The Indians’ bullpen, headlined by Miller, Cody Allen and Bryan Shaw, carried the Indians to within one run of their first World Series title since 1948. If the Indians could scratch out a lead over the course of a game’s first five innings, the triumvirate of Miller, Allen and Shaw consistently silenced opponent’s bats for the final four frames.

The problem for those looking to replicate Cleveland’s bullpen is that pitchers like Miller — 6-foot-7-inch lefties who throw a 97-mph heater and a slider that produces some of the worst swings you’ll ever see out of a major leaguer — are not just lying around. A team looking to glean something from the Indians’ playoff run would do better to examine how Cleveland used its relievers rather than trying to find pitchers like the ones manager Terry Francona rode to the American League pennant.

Even if you do have bullpen arms like Cleveland’s, sometimes they will falter. Miller surrendered two earned runs in his two innings in Game 7 of the World Series. Shaw gave up two more. In October, when managers’ jobs are often on the line, the difference between wins and losses often comes down to the bullpen. As such, a good tactical manager must separate himself in terms of his reliever usage. Legitimate title contenders must have several reliable bullpen arms, and managers must decide when to use them. However, Miller’s, Shaw’s and then-Cubs closer Aroldis Chapman’s Game 7 performances showed that even the best pitchers in the game are fallible. Sometimes, a manager’s star reliever will have a dud of a performance in a big moment. This reality means that a manager’s best way to ensure favorable outcomes for his pitchers is by putting relievers in the best position to succeed.

The most common statistic used to evaluate elite relievers is the save. A pitcher is awarded a save when he pitches at least a third of an inning and is the final pitcher used in a game his team won but not the winning pitcher. In addition, he has to meet one of three conditions: He pitches for at least three innings, enters with a lead of no more than three runs and pitches for at least a full inning or enters with the potential tying run either on base, at bat or on deck.

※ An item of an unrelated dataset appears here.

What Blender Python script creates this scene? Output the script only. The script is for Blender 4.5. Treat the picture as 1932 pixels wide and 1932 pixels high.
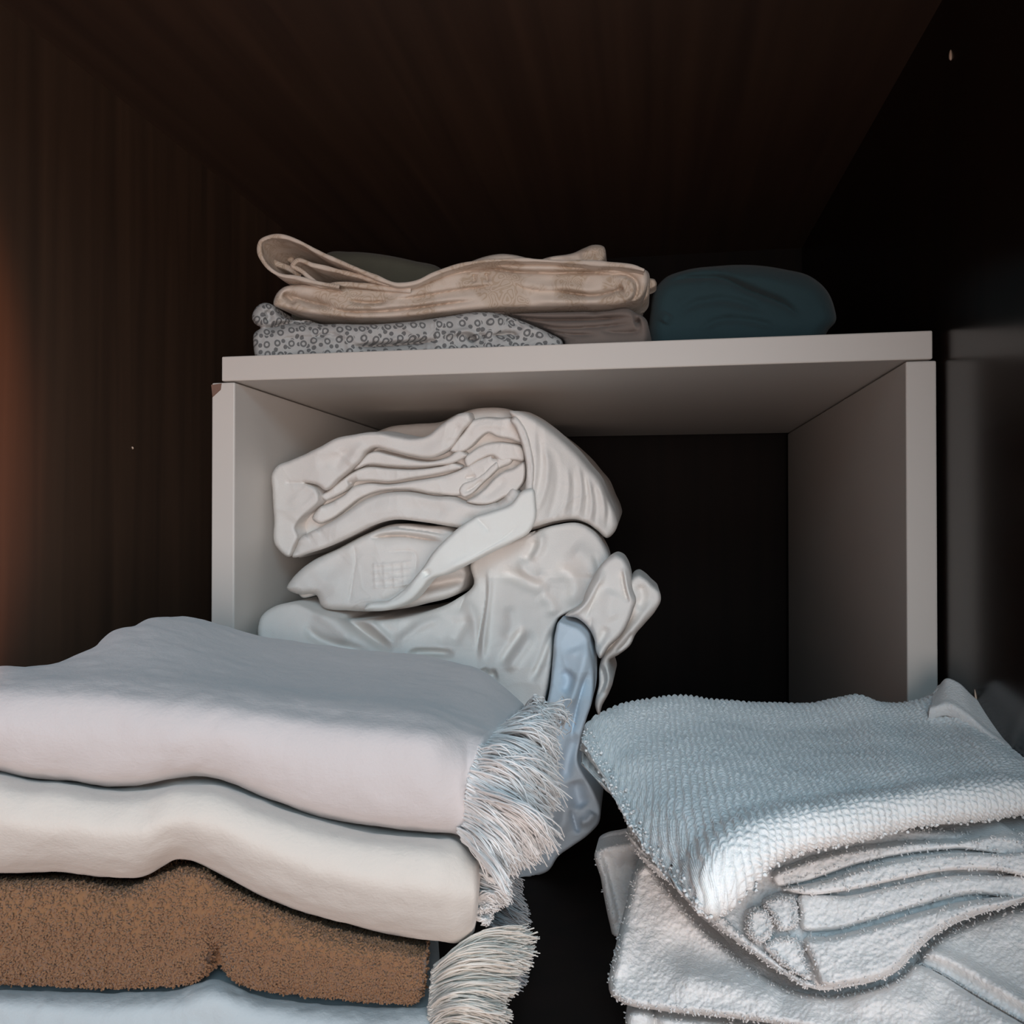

Saves are generally reserved for closers, indicating that the best pitcher in a team’s bullpen should be its closer. It also suggests that the best way to use a closer is to get the final few outs of a game. Miller and the Indians showed that these principles, both of them axioms of baseball thinking, may require some re-thinking.

Miller dominated the postseason in 2016, throwing shutout ball in the American League Division and Championship Series and establishing himself as the alpha dog in Cleveland’s pen. However, Francona did not save his best for last out of his shut down bullpen. Instead, Miller carved out a new role for himself as a multiple-inning swingman effective against righties and lefties.

Miller, as the team’s best relief arm, did not see his talents confined to just a game’s final inning. By deploying Miller before the final inning, the Indians were able to ensure that their best reliever pitched at the game’s most important moment, not just its final one. While Francona did not ask Miller to finish games, he took advantage of his star southpaw’s talents by putting his team in a position to succeed. If Miller was saved for the final inning, Francona saw, the game could get out of hand, and Miller might not end up pitching at all. Instead, Miller entered into games in big situations, against key batters or with runners in scoring position, and left with the team needing only a few more outs to secure a victory.

Closers (as they are currently utilized, though “relief aces” more accurately describes them) should be used to record the highest-leverage outs of a game rather than the final ones. A team must lean on its best pitchers in the biggest moments, allowing less reliable relievers (though in an effective bullpen, these must also be highly effective pitchers) to come into games that are relatively under control, rather than trusting those less reliable arms to record the biggest outs of a game. To be sure, this strategy has its drawbacks, potentially making it harder for a team to close the door in the game’s final frame. But a manager who doesn’t limit his closer to the final three outs of a game will maximize the amount of times he has a comfortable lead going into the game’s final inning.